Growing evidence for the substantial and accelerating impacts of human activities on our planet has led to global and national calls for an improved understanding of sustainability. The term “sustainability” has been defined in a multitude of ways (e.g., Little II, 2014), adding to the difficulty of conveying the concept to educators and their students. The definition below from the US Environmental Protection Agency captures elements that are common to many definitions of sustainability: the need to preserve the natural systems upon which life depends while meeting the social, economic and other needs of current and future generations:

Sustainability is based on a simple principle: Everything that we need for our survival and well-being depends, either directly or indirectly, on our natural environment. Sustainability creates and maintains the conditions under which humans and nature can exist in productive harmony, that permit fulfilling the social, economic and other requirements of present and future generations (EPA, 2015)

Numerous scholars and practitioners have emphasized the importance of education in leading us toward sustainability (e.g., Sterling, 2001; Wheeler & Byrne, 2003; Edwards 2006, Feinstein, 2009; Nolet, 2009). Education for Sustainable Development (ESD) is an over-arching paradigm that develops knowledge, skills, and values essential to building communities that are environmentally sound, socially equitable, culturally sensitive, and economically just (United Nations, 2002). The United Nations proclaimed the 10-year period from 2005 to 2014 as the Decade of Education for Sustainable Development (DESD) to raise awareness and promote the teaching and learning of sustainability. The leading international agency’s goal was to integrate the principles, values, and practices of sustainable development into all aspects of education (United Nations Educational, Scientific and Cultural Organization, UNESCO, 2004). ESD, in its broadest sense, is education for social transformation with the goal of creating more sustainable societies (United Nations Educational, Scientific and Cultural Organization, UNESCO, 2012).
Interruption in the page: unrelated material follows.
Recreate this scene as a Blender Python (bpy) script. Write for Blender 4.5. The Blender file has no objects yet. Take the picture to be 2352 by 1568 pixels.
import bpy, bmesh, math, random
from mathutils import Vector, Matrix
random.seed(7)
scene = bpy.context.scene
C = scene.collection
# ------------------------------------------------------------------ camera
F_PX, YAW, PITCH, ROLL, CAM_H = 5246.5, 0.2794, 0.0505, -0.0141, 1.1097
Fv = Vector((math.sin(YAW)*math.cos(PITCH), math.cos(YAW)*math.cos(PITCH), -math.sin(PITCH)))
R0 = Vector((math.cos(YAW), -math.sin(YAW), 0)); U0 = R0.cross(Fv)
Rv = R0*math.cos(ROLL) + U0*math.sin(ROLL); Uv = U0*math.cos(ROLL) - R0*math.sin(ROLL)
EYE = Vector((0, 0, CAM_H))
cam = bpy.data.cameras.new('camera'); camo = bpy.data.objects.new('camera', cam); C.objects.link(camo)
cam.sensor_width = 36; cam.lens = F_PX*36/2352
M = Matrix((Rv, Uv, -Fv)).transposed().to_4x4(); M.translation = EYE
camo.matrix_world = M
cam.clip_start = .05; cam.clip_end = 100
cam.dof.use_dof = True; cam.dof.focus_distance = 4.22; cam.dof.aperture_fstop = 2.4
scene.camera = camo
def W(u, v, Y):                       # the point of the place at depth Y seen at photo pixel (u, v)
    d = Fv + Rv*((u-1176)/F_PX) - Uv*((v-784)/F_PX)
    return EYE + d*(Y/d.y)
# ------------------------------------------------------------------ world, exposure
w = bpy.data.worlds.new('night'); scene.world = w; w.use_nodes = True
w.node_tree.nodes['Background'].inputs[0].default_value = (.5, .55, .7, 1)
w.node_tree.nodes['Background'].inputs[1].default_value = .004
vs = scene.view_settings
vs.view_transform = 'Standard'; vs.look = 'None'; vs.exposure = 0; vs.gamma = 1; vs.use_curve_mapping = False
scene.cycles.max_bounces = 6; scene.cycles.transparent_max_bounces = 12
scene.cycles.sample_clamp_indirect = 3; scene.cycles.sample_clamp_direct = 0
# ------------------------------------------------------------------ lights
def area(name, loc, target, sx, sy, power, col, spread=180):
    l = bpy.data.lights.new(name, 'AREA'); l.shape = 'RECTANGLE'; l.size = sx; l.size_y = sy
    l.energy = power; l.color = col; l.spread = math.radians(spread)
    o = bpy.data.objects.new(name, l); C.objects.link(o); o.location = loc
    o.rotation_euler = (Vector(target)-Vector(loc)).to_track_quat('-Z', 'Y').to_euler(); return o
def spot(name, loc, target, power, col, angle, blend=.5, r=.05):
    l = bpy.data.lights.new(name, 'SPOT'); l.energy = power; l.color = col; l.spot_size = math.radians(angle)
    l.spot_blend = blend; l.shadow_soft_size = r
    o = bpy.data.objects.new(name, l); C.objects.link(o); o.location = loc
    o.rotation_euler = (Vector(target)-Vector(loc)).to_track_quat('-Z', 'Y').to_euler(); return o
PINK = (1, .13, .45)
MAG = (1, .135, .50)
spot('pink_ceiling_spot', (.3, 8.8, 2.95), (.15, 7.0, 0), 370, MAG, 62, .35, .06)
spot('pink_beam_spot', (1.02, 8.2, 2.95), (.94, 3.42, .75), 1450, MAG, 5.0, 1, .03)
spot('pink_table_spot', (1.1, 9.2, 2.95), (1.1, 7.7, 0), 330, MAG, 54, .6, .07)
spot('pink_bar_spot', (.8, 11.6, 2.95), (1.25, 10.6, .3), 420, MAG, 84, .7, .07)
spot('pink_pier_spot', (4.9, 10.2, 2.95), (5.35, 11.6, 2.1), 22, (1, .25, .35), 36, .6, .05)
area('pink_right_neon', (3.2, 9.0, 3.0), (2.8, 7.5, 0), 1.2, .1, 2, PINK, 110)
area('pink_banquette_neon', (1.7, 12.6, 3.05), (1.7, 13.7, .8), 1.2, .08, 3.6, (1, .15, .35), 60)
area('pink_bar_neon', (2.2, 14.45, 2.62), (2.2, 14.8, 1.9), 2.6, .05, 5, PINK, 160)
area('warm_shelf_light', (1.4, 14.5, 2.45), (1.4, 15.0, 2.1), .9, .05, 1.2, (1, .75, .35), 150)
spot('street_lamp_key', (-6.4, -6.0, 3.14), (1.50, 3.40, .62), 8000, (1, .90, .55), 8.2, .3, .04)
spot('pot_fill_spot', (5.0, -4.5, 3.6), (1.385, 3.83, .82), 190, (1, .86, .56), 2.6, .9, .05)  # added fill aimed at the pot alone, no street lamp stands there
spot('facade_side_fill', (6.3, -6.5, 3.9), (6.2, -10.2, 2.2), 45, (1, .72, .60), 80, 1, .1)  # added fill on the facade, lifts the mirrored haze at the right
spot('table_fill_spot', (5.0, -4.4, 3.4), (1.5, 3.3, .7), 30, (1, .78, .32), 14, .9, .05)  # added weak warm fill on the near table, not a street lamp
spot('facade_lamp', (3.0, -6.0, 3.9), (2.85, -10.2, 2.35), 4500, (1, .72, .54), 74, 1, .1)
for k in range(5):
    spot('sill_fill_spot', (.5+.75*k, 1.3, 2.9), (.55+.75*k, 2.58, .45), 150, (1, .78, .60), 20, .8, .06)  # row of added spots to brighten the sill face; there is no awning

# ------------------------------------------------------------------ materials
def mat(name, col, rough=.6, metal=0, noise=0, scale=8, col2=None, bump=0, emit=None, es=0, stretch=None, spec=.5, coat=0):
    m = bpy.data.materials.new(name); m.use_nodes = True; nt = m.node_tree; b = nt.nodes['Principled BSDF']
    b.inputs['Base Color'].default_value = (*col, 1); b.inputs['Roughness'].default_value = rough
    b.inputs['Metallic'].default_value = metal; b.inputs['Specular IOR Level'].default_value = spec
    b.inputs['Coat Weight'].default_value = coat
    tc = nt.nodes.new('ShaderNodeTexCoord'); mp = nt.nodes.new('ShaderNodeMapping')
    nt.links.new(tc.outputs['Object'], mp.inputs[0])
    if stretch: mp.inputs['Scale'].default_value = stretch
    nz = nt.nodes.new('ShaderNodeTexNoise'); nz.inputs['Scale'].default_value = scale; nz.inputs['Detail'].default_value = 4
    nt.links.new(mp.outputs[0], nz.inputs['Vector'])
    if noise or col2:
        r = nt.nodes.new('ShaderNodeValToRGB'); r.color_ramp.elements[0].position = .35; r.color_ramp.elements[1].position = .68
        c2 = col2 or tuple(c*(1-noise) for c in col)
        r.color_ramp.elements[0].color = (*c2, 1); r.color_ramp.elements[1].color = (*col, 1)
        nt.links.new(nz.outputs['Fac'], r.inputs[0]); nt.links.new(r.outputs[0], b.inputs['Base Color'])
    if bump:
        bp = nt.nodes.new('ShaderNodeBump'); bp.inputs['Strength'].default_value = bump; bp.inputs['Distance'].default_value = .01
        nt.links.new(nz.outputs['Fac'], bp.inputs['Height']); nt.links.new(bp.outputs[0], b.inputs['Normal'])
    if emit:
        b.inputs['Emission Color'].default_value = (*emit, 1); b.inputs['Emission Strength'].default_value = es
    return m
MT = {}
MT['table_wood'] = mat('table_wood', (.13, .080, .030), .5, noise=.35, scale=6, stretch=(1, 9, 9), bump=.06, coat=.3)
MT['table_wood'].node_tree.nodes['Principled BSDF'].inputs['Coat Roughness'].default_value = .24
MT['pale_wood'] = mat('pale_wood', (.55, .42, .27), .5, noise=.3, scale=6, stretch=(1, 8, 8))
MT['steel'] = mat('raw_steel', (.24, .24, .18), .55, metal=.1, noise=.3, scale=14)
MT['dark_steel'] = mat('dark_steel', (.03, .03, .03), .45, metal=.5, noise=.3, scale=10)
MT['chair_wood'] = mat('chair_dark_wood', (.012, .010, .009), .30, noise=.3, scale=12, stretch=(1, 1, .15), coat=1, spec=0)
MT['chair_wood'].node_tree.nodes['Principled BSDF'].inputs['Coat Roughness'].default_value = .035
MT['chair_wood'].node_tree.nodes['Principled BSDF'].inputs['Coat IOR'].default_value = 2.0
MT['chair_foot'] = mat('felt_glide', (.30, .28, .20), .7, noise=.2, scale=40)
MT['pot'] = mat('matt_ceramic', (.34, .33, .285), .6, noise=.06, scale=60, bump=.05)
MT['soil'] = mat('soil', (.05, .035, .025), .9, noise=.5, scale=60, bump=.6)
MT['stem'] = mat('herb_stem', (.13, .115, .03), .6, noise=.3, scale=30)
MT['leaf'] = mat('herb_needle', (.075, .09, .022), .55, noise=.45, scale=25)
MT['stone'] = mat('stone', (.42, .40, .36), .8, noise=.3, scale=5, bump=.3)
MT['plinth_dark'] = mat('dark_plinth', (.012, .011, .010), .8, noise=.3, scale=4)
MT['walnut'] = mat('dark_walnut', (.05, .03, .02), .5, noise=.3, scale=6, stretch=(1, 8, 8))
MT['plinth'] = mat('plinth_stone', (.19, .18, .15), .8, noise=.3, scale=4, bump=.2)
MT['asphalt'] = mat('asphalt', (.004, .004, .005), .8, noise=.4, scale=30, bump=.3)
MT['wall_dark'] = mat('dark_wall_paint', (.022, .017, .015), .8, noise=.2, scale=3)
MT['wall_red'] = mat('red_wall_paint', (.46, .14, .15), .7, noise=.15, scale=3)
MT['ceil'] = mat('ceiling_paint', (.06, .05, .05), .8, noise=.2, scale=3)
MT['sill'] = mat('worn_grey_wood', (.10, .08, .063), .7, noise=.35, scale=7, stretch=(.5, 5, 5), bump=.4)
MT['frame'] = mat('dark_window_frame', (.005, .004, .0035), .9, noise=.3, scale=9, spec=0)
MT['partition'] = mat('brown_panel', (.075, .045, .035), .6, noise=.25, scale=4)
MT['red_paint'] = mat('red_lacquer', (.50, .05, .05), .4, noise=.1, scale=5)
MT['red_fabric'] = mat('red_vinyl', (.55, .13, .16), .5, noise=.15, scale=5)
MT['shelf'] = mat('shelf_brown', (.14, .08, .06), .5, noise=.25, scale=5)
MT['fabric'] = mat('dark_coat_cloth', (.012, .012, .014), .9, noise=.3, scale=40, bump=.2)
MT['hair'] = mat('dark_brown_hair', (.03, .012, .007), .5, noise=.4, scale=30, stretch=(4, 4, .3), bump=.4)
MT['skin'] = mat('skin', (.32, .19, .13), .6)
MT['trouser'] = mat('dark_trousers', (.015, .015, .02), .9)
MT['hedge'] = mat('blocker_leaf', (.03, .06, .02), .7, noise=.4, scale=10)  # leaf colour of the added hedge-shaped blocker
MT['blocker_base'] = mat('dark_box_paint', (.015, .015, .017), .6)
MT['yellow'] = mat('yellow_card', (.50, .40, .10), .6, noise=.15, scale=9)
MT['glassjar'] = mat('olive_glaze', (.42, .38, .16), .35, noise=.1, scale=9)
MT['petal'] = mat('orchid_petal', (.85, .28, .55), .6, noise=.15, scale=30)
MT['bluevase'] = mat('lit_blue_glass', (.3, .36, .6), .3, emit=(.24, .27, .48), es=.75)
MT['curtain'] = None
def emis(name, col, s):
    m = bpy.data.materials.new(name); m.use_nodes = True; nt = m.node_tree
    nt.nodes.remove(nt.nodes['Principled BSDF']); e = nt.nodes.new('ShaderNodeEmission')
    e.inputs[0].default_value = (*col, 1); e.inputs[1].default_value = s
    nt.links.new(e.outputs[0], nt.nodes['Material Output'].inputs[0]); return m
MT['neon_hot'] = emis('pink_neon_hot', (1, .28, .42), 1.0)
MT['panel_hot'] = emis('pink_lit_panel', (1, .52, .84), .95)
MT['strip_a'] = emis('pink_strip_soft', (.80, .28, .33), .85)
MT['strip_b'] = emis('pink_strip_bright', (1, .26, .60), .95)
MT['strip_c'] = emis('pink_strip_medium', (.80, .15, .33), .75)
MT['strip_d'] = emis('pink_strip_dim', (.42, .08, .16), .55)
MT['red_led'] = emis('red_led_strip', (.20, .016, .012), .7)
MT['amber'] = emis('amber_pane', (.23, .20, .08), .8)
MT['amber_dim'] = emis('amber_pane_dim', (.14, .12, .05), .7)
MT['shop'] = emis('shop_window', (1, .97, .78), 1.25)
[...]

Although considered by some as an oversimplification or misrepresentation of a complex and multifaceted concept (e.g., Lozano, 2008; Feinstein and Kirchgasler, 2014), sustainability is commonly portrayed as an integration of three “dimensions” involving a balance between environment, economy, and society. This is also referred to as the “3E’s”, where social equity makes up the third “E.” Each dimension or “pillar” in this tripartite vision of sustainable development (SD) is subject to multiple interpretations, but as observed by Boström (2012) it is “nonetheless customary to characterize sustainable development in a familiar typology comprising three pillars: environmental, economic, and social (or sociocultural)” which are also referred to as the three ‘Ps’ (People, Planet, and Profit) or the three ‘Es’ (Environment, Economy, and Equity).” In a very broad sense, the environmental dimension is concerned with the world’s natural resources and ecosystems; the economic dimension refers to the wealth and financial resources in terms of the production and consumption of goods and services; and the social equity dimension addresses respect for basic human rights, health, peace, security, and education (UNESCO, 2004). Boström further noted that “the relationships among these dimensions are generally assumed to be compatible and mutually supportive.” Of the three pillars, the social dimension is widely described as “the most conceptually elusive pillar in SD discourse” and the social aspects of sustainability have received less attention than have the environmental and economic elements (Murphy, 2012 and references therein).